Baltimore County man charged with coyote possession, man charged with poaching at Gunpowder Falls State Park

BALTIMORE, MD—Maryland Natural Resources Police have charged a Baltimore County man with possession of a coyote and charged another man with fish poaching in Gunpowder Falls State Park.

Authorities say a Baltimore County man has been charged with possession of a coyote that was brought from Pennsylvania to Maryland. In early July, NRP was notified by the Pennsylvania Game Commission that 34-year-old Steven Keil II of Pennsylvania was in possession of a coyote. After further investigation, police learned that Parkton resident Bradley Shelley, 34, had obtained a coyote from Keil, who transported the animal across the state line.

The coyote was recovered and turned over to Baltimore County Animal Control. Shelley received one citation for possessing or transporting a rabies vector species, and two warnings for importing a rabies vector species and failing to obtain a wildlife in captivity permit. In addition, he risks up to $1,500 in fines. Charges against Keil are currently pending.

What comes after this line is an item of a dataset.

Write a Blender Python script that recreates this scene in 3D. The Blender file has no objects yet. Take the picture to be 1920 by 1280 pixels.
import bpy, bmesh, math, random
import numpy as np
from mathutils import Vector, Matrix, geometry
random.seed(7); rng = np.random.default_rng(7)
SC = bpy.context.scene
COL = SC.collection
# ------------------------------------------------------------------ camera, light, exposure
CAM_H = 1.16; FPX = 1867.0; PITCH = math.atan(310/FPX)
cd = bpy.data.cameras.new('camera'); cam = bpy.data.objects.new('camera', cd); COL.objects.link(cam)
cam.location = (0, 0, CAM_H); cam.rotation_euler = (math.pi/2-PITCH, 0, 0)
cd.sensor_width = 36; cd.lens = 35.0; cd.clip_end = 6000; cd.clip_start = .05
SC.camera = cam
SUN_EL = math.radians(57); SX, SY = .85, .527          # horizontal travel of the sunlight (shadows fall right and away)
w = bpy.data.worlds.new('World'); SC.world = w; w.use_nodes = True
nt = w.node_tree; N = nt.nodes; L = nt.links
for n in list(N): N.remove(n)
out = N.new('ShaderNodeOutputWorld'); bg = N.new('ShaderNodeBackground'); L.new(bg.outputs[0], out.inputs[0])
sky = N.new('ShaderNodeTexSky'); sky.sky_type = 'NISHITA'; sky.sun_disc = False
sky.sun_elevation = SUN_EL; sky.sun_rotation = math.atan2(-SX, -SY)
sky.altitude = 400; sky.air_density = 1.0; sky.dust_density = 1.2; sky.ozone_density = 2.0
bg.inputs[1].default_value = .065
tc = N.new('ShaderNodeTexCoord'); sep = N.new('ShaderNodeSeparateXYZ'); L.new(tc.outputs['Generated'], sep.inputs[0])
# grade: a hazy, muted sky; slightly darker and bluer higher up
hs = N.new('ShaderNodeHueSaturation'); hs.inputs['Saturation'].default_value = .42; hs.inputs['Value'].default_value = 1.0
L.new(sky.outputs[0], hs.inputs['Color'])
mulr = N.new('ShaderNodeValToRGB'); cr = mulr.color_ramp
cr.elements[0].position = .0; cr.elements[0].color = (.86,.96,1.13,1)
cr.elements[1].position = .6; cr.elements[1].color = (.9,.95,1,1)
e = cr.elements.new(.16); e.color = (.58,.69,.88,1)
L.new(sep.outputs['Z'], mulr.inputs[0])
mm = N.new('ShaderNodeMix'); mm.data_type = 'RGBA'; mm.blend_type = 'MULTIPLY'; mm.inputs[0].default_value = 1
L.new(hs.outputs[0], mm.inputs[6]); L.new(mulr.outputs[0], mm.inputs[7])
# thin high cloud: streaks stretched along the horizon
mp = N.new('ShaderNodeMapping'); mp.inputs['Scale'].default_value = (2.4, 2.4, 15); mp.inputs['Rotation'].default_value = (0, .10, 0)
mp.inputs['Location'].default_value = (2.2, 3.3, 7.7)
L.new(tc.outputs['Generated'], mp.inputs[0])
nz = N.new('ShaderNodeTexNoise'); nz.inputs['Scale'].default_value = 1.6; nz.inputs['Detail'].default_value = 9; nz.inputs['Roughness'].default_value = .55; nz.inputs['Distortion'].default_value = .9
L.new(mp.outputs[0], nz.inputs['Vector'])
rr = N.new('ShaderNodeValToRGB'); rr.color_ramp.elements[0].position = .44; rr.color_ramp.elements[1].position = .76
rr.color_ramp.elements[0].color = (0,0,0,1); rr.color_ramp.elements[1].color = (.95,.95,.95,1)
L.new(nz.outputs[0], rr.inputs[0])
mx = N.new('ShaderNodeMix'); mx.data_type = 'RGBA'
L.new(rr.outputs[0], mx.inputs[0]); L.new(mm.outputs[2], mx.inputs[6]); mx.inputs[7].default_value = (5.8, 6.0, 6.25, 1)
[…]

Police also charged a man with poaching fish in Gunpowder Falls State Park. On July 10, officers were patrolling the state park when they observed two individuals under the railroad bridge using a flashlight to catch fish in the river. One of the men, Isauro Misael Diaz Montecinos, 25, appeared to have a speargun. The other had a fishing rod and a white bag used to carry the caught fish.

Police observed Diaz shooting at least one fish with the speargun and placing the fish on a string. Moments later, Diaz retrieved the string and brought the line to the second person, putting the fish in the white bag. Police searched the bag and found a striped bass, two undersized smallmouth bass, a catfish, a brook chub and six crayfish.

Police issued 11 citations to Diaz, including failing to possess a non-tide permit, possessing a weapon in a state park and fishing striped bass and smallmouth bass with projectile devices. He is due in court at a later date and faces up to $10,000 in fines.